その結果でございますが、御存じのように、全国平均は六百円を切るということで、灯油が相当だぶつくと。これは一部天候の暖かい、いろいろな影響もあったわけですが、そういうことで標準価格を決めなかったことによりまして、私はむしろ、
供給を増加さしてそして
現実には理論数値よりも低い価格で一般
消費者の方々に灯油を
供給できた、こういうふうに思っておるわけでございます。
それから、北海道の問題につきましては、特に北海道は大量消費をし、生活に対しては先生がおっしゃられますように米と並ぶ生活必需品でございまして、この点につきましては、私どもはいろいろな面で北海道価格については、これは当
委員会で対馬先生あるいはその他の方々からの御質問に対していろいろお約束もいたしておりましたんですが、これにつきましてはあらゆる努力を重ねたつもりでございます。それで、北海道に対する元売の出荷価格が内地に比べまして高いということについての御指摘がありましたのを、仕切り価格につきましてこれは本州並み以下に下げるように四十九年、昨年の十一月精製各社に対して要請いたしまして、これを実行させてもらったわけでございます。そして、それに基づきまして末端の価格につきましても引き下げの努力をするように各販売業者の方々に通産局が特に行政指導いたしまして行ったわけでございます。これにつきましては、北海道道庁もいろいろの協力をしていただいたわけでございますが、私は、その結果従来の北海道と全国平均との間の格差は縮まったものと、こういうふうに思っております。もちろん、私どもの努力につきまして、まだ十分でないという御指摘を受けるかもしれませんが、私どもといたしましては、北海道の灯油の
重要性、それから、一般に
石油製品の中でも灯油の
重要性について十分認識しながら行政をいたしたつもりでございます。
それで最後に、これに関しましてちょっと申し上げたいのは、やはりいまの二万五千三百円というものを行政指導でこのまま維持するということによって、結果的には
供給の不安定を来すという結果が出るというのを私ども一番恐れまして、これを解決すべくこの対策を考えておるわけでございます。

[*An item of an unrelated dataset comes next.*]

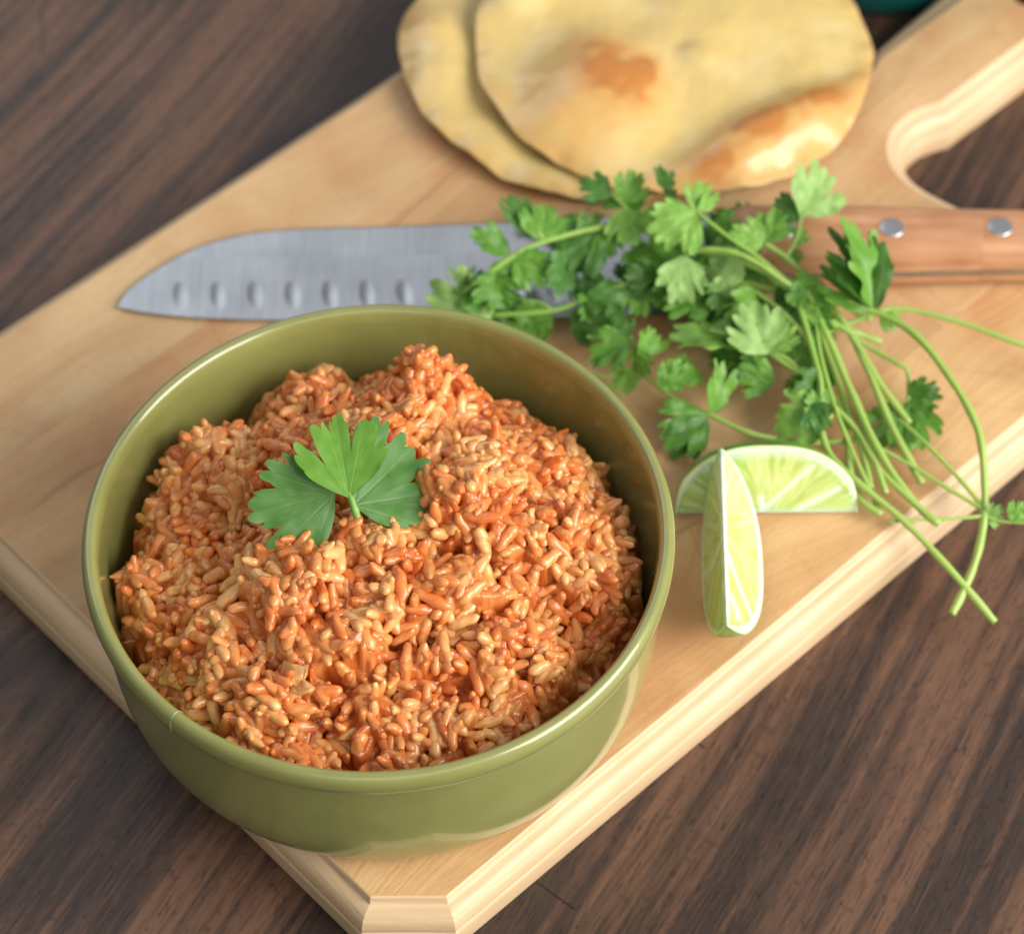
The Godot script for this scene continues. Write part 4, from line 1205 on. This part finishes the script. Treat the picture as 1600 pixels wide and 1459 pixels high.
	sprig("cilantro sprig with the longest straight stem pointing down over the table",
		[[[1.17, 0.86], [135.9, -8.0, -424.8, 124.6, -1.0, -436.9, 111.8, 4.0, -451.1, 98.6, 8.0, -462.8, 91.5, 10.0, -471.1, 89.2, 12.0, -481.2, 90.0, 15.0, -493.1, 87.5, 18.0, -507.9, 85.3, 20.0, -518.3]], [[0.62, 0.47], [89.8, 13.0, -485.2, 92.7, 12.0, -483.6, 90.8, 12.0, -482.4]]],
		[[91.0, 12.0, -483.6, 76.2, 11.1, -482.3, 2, 2, 0.1, 0.15, 0.2], [90.9, 12.0, -483.6, 85.9, 17.5, -487.0, 0, 1, 0.2, 0.12, 0.15], [90.5, 11.0, -483.2, 84.2, 7.4, -480.3, 0, 0, 0.2, 0.12, 0.15], [85.6, 20.0, -517.8, 83.8, 22.7, -523.9, 0, 1, 0.2, 0.12, 0.15], [85.6, 20.0, -517.8, 90.8, 20.9, -512.9, 0, 2, 0.2, 0.12, 0.15], [86.9, 17.0, -510.9, 82.6, 14.3, -507.7, 1, 1, 0.2, 0.12, 0.15], [89.2, 14.0, -510.4, 97.5, 12.7, -515.1, 0, 2, 0.46, 0.14, 0.2], [81.3, 11.9, -491.8, 90.6, 13.6, -494.5, 0, 0, -0.26, 0.34, 0.2], [86.8, 6.5, -513.2, 95.7, 9.4, -510.4, 0, 2, 0.11, 0.17, 0.2], [77.4, 9.2, -498.6, 66.8, 13.9, -498.4, 0, 1, -0.19, 0.13, 0.2], [85.6, 14.7, -485.6, 90.1, 14.5, -477.2, 0, 5, 0.07, 0.3, 0.2], [91.4, 11.4, -495.1, 82.4, 16.2, -486.8, 2, 3, -0.22, 0.23, 0.2]], 12)
	sprig("cilantro sprig in the middle of the stems with a pale blunt cut end",
		[[[1.25, 0.94], [121.4, 3.0, -451.1, 114.4, 4.0, -459.3, 105.5, 9.0, -474.0, 98.9, 13.0, -492.2, 94.0, 17.0, -505.9, 90.4, 20.0, -515.8, 87.7, 22.0, -522.8]], [[0.7, 0.55], [105.2, 4.0, -453.9, 101.1, 6.0, -465.9, 94.6, 12.0, -483.5, 90.8, 16.0, -501.9, 89.8, 19.0, -514.1]]],
		[[87.7, 22.0, -522.3, 81.1, 22.0, -519.4, 0, 0, 0.2, 0.12, 0.15], [88.1, 22.0, -522.8, 85.9, 24.7, -528.4, 0, 1, 0.3, 0.12, 0.15], [89.1, 20.0, -518.3, 93.5, 20.0, -509.2, 1, 0, 0.3, 0.12, 0.15]], 13)
	sprig("short cut cilantro stalk end sticking out to the right, almost white",
		[[[1.17, 1.01], [109.5, 12.0, -511.5, 103.3, 14.0, -512.8, 96.6, 16.0, -514.2, 90.1, 18.0, -518.0, 83.8, 18.0, -522.6]]],
		[[84.2, 18.0, -522.6, 77.1, 16.2, -521.9, 0, 0, 0.2, 0.12, 0.15], [84.6, 18.0, -522.5, 79.7, 19.8, -526.7, 0, 3, 0.2, 0.12, 0.15]], 14)
	garnish()

func garnish() -> void:
	var root := thing("cilantro_garnish", "three-lobed cilantro leaf laid as garnish on the mound of rice", "garnish")
	put_leaf(root, [-45.8, 67.5, -414.8, -66.7, 69.5, -406.9, 4, 5, -0.15, 0.06, 0.1, 0.03], 702)
	put_leaf(root, [-40.8, 67.5, -411.0, -23.6, 68.5, -430.9, 4, 5, 0.15, 0.06, 0.1, 0.03], 703)
	put_leaf(root, [-41.5, 72.5, -409.7, -45.2, 81.5, -428.9, 3, 1, 0.1, 0.14, 0.05, 0.03], 701)
	var v := PackedVector3Array()
	var idx := PackedInt32Array()
	var col := PackedColorArray()
	var pts := []
	for p in [[-39.6, 68.5, -406.6], [-40.5, 71.0, -408.4], [-41.7, 72.7, -411.6]]:
		pts.append(Vector3(p[0], p[1] + TOP * 1000.0, p[2]) * 0.001)
	tube(v, idx, col, smooth_line(pts, 6), 0.0010, 0.0008, Color(0.22, 0.40, 0.09), Color(0.2, 0.38, 0.08))
	part("stem", build(v, idx, col), mat_stem(), root)

# ---------- dark glass bowl ----------
func glass_bowl() -> void:
	var root := thing("glass_bowl", "dark teal glass bowl cut off by the frame beyond the board", "bowl", Vector3(0.1290, 0.0, -0.7250))
	var m := mat(Color(0.006, 0.085, 0.075), 0.12, {"metallic_specular": 0.6})
	var body := [Vector2(0.0, 0.002), Vector2(0.040, 0.0015), Vector2(0.0425, 0.0), Vector2(0.0440, 0.001), Vector2(0.0458, 0.006), Vector2(0.0470, 0.014), Vector2(0.0480, 0.026), Vector2(0.0490, 0.042)]
	var rim := [Vector2(0.0490, 0.042), Vector2(0.0500, 0.0435), Vector2(0.0500, 0.0450), Vector2(0.0490, 0.0462), Vector2(0.0475, 0.0455), Vector2(0.0465, 0.0430)]
	var inside := [Vector2(0.0465, 0.0430), Vector2(0.0455, 0.030), Vector2(0.0445, 0.014), Vector2(0.0420, 0.008), Vector2(0.0, 0.006)]
	part("outer_wall", lathe(body, 96), m, root)
	part("rim", lathe(rim, 96), mat(Color(0.012, 0.24, 0.21), 0.1, {"metallic_specular": 0.6}), root)
	part("inner_wall", lathe(inside, 96), m, root)

func mat_stem() -> StandardMaterial3D:
	var m := mat(Color.WHITE, 0.38, {"vertex_color_use_as_albedo": true})
	m.albedo_color = Color.WHITE
	return m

それから、指導価格を外すということが行われましても、外して後はただそのままほっておくというっもりは全くございません。その後の価格の値上がり状況、不当な値上がりをしたかどうか、これを逐一調べまして、十分な監視をしますとともに、また、必要であれば強力な行政指導に戻すということを行いたいと思いますが、やはり
供給の
確保を行いますためには、現在の二万五千三百円をいじらざるを得ないということにつきまして御理解をお願いいたしたい、こういうふうに思うわけでございます。